Pur senza rimpiangere mai il passato, che è sentimento antivitale come ci ha insegnato Nietzsche, nelle urne terrei conto anche di questo aspetto, cioè di una storia gloriosa e dopo tutto recente. C’è un famoso libro dello storico scozzese Niall Ferguson, intitolato Impero, che ha un sottotitolo esplicativo: Come la Gran Bretagna ha fatto il mondo moderno. Che ci piaccia o no, quella grammatica fatta di parlamentarismo, libertà individuale, libero mercato, rispetto dell’individuo in ogni forma, che è la grammatica della nostra civiltà è nata per l’azione congenita, politica e culturale insieme, svolta da inglesi, scozzesi e irlandesi negli ultimi trecento anni. Una entità politica tutto sommato piccola per dimensioni qual è stata la Gran Bretagna, fondata su valori atipici come quelli che si son detti, ha trovato la forza di dominare il mondo e di trasmetterli ad esso. E qui, fra i britannici, non è lecito fare differenze fra inglesi o scozzesi.

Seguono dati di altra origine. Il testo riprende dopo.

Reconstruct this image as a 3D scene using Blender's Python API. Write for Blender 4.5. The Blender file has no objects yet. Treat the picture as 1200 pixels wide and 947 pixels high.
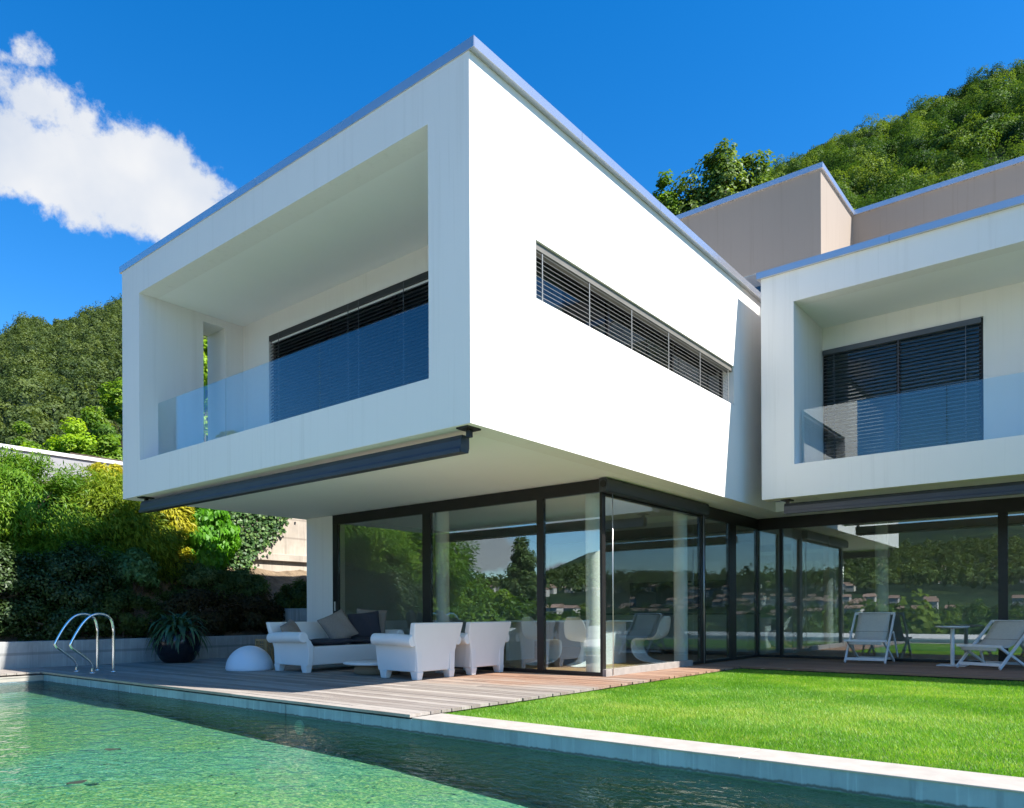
import bpy, bmesh, math, random
import numpy as np
from mathutils import Vector, Matrix

D = bpy.data
SC = bpy.context.scene
COL = SC.collection
R = math.radians
random.seed(7)

# ------------------------------------------------------------------ helpers
class MB:
    """collects boxes, prisms, tubes and lathes for ONE mesh"""
    def __init__(s):
        s.v = []; s.f = []; s.sm = []
    def add(s, vs, fs, smooth=False):
        n = len(s.v)
        s.v += [tuple(p) for p in vs]
        s.f += [tuple(i + n for i in f) for f in fs]
        s.sm += [smooth] * len(fs)
        return s
    def box(s, x0, x1, y0, y1, z0, z1):
        return s.add([(x0, y0, z0), (x1, y0, z0), (x1, y1, z0), (x0, y1, z0), (x0, y0, z1), (x1, y0, z1), (x1, y1, z1), (x0, y1, z1)],
                     [(0, 3, 2, 1), (4, 5, 6, 7), (0, 1, 5, 4), (1, 2, 6, 5), (2, 3, 7, 6), (3, 0, 4, 7)])
    def hexa(s, b, t):
        """frustum from bottom quad b to top quad t (4 points each, counter-clockwise)"""
        return s.add(list(b) + list(t), [(3, 2, 1, 0), (4, 5, 6, 7), (0, 1, 5, 4), (1, 2, 6, 5), (2, 3, 7, 6), (3, 0, 4, 7)])
    def bar(s, p, q, w, h, up=(0, 0, 1)):
        p = Vector(p); q = Vector(q); d = (q - p).normalized()
        a = d.cross(Vector(up))
        if a.length < 1e-4: a = d.cross(Vector((1, 0, 0)))
        a.normalize(); b = a.cross(d)
        a *= w / 2; b *= h / 2
        return s.add([p - a - b, p + a - b, p + a + b, p - a + b, q - a - b, q + a - b, q + a + b, q - a + b],
                     [(0, 3, 2, 1), (4, 5, 6, 7), (0, 1, 5, 4), (1, 2, 6, 5), (2, 3, 7, 6), (3, 0, 4, 7)])
    def tube(s, pts, rad, n=10, caps=True):
        pts = [Vector(p) for p in pts]
        rr = rad if isinstance(rad, (list, tuple)) else [rad] * len(pts)
        vs = []; prev = None
        for i, p in enumerate(pts):
            d = (pts[min(i + 1, len(pts) - 1)] - pts[max(i - 1, 0)]).normalized()
            if prev is None:
                a = d.cross(Vector((0, 0, 1)))
                if a.length < .05: a = d.cross(Vector((1, 0, 0)))
            else:
                a = prev - d * prev.dot(d)
            a.normalize(); prev = a; b = d.cross(a)
            for k in range(n):
                t = 2 * math.pi * k / n
                vs.append(p + (a * math.cos(t) + b * math.sin(t)) * rr[i])
        fs = []
        for i in range(len(pts) - 1):
            for k in range(n):
                k2 = (k + 1) % n
                fs.append((i * n + k, i * n + k2, (i + 1) * n + k2, (i + 1) * n + k))
        s.add(vs, fs, True)
        if caps:
            m = len(s.v) - len(vs)
            s.f += [tuple(m + k for k in range(n))[::-1], tuple(m + (len(pts) - 1) * n + k for k in range(n))]
            s.sm += [False, False]
        return s
    def lathe(s, prof, c=(0, 0, 0), n=40):
        vs = []; fs = []
        for r, z in prof:
            for k in range(n):
                t = 2 * math.pi * k / n
                vs.append((c[0] + r * math.cos(t), c[1] + r * math.sin(t), c[2] + z))
        for i in range(len(prof) - 1):
            for k in range(n):
                k2 = (k + 1) % n
                fs.append((i * n + k, i * n + k2, (i + 1) * n + k2, (i + 1) * n + k))
        s.add(vs, fs, True)
        return s
    def extrude(s, poly, axis, a0, a1):
        """closed polygon (list of 2-D points) extruded along an axis"""
        def P(u, v, w):
            return {'x': (w, u, v), 'y': (u, w, v), 'z': (u, v, w)}[axis]
        n = len(poly)
        vs = [P(u, v, a0) for u, v in poly] + [P(u, v, a1) for u, v in poly]
        fs = [tuple(range(n))[::-1], tuple(range(n, 2 * n))] + [(i, (i + 1) % n, n + (i + 1) % n, n + i) for i in range(n)]
        return s.add(vs, fs)
    def build(s, name, mat, parent=None, bevel=0, seg=2, smooth=False, loc=None, recalc=True):
        me = D.meshes.new(name)
        me.from_pydata(s.v, [], s.f); me.update()
        if any(s.sm) or smooth:
            me.polygons.foreach_set('use_smooth', [bool(a or smooth) for a in s.sm])
        me.materials.append(mat)
        if recalc:
            bm = bmesh.new(); bm.from_mesh(me); bmesh.ops.recalc_face_normals(bm, faces=bm.faces); bm.to_mesh(me); bm.free()
        o = D.objects.new(name, me); COL.objects.link(o)
        if parent: o.parent = parent
        if loc: o.location = loc
        if bevel:
            m = o.modifiers.new('bevel', 'BEVEL'); m.width = bevel; m.segments = seg; m.limit_method = 'ANGLE'; m.angle_limit = R(35)
            if seg > 1: me.polygons.foreach_set('use_smooth', [True] * len(me.polygons)); w = o.modifiers.new('wn', 'WEIGHTED_NORMAL'); w.keep_sharp = True
        return o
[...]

L’amalgama ha funzionato molto bene da quel giorno del 1707 in cui, con l’Act of Union (ripubblicato in questi giorni dall’editore Liberilibri di Macerata), i due popoli misero in comune le loro sorti. Nulla è eterno e anche questo vincolo lo si può spezzare se una delle parti ritiene che così convenga. Quello che però mi preme di dire che, soprattutto al tempo e nella patria della democrazia liberale, la decisione può essere presa solo dagli stessi cittadini.